Even so, even considering the increased AI tasks,

you'd think a modern computer can handle more brains than that of BG1 age.

But that just doesn't seem to be the case.

 

In any case, it seems to me PE developers are just not too interested in big battles with hordes of enemies, 

more with small tactical fights with interesting varied opponents. Which isn't wrong.

 

Me, I'd rather face 65 orcs with varied equipment than a party of 2 orcs, 2 ogres, an ogre mage and a basilisk.

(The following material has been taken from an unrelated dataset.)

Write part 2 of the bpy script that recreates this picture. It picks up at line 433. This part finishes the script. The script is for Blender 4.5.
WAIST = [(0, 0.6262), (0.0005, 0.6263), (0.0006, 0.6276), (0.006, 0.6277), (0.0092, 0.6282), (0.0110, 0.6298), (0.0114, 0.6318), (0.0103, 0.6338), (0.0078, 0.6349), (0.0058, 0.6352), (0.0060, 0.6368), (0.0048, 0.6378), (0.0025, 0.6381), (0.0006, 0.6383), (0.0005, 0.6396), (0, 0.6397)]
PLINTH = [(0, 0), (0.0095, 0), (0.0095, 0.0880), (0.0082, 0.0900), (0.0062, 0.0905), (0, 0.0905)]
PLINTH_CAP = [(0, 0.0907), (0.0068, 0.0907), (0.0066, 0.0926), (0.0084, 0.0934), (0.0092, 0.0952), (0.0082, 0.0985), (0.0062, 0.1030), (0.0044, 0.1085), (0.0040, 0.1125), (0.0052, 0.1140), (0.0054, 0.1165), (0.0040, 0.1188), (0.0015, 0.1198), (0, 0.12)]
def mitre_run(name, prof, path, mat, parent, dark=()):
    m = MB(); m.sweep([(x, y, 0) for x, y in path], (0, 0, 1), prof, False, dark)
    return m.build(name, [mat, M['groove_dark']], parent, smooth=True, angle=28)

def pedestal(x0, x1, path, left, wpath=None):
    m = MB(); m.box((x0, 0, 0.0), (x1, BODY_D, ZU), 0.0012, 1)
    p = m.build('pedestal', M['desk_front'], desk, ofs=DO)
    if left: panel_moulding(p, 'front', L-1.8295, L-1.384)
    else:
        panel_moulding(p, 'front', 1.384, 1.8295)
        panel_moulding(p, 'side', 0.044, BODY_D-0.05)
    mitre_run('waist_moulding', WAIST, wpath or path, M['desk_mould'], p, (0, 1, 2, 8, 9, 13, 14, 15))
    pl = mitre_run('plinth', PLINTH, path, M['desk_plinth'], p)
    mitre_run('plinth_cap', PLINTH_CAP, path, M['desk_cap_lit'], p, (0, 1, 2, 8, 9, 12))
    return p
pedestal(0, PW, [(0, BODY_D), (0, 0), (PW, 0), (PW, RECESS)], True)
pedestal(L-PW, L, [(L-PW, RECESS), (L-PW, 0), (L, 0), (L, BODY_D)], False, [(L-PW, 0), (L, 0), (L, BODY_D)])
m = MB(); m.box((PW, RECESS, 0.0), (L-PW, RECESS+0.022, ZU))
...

But I can see how others would find plain orcs or bandits boring and the other fight more interesting and memorable.

Posted

I remember a fight within The Temple of Elemental Evil where my party of 5 had to face down perhaps 20 foes of equivalent level. There were many others were your party was matched 3:1. I even got waylayed by a horde of what must have been 30 Kobolds once. My fighter/rogue put the reach of his Halberd to deadly effect with his Great Cleave feat. Very satisfying. That game will be a decade old this fall (yikes!), I'm sure that Project: Eternity and it's Unity Engine will be able to match it.

Posted

We will likely target the larger IWD2 and ToEE battles but not go significantly above that.  It's not necessarily a matter of engine capability, but I think it starts feeling less like a D&D/IE game when the ratio of foes to friends gets too large.

Posted

We will likely target the larger IWD2 and ToEE battles but not go significantly above that.  It's not necessarily a matter of engine capability, but I think it starts feeling less like a D&D/IE game when the ratio of foes to friends gets too large.

 

What about occasions where a large battle is understood to be taking place around you, but your party still only faces the normal amount of enemies at a time, as is the case at the end of many RPGs? I don't know if the plot of Project Eternity will require such an event, but if it does are you confident that you'll be able to evoke the feeling of large armies clashing?

  • Like 2
Posted

We will likely target the larger IWD2 and ToEE battles but not go significantly above that.  It's not necessarily a matter of engine capability, but I think it starts feeling less like a D&D/IE game when the ratio of foes to friends gets too large.

Sounds good.
Posted

 

We will likely target the larger IWD2 and ToEE battles but not go significantly above that.  It's not necessarily a matter of engine capability, but I think it starts feeling less like a D&D/IE game when the ratio of foes to friends gets too large.

 

What about occasions where a large battle is understood to be taking place around you, but your party still only faces the normal amount of enemies at a time, as is the case at the end of many RPGs? I don't know if the plot of Project Eternity will require such an event, but if it does are you confident that you'll be able to evoke the feeling of large armies clashing?

 

Thinking about it, you could fake it well enough with the forced isometric perspective. Have npc's fleeing a city, have sounds all around you, fireballs coming in from off screen, come across a battle with some a couple allies every once in a while, face 20+ enemies at once maybe. If it was called for.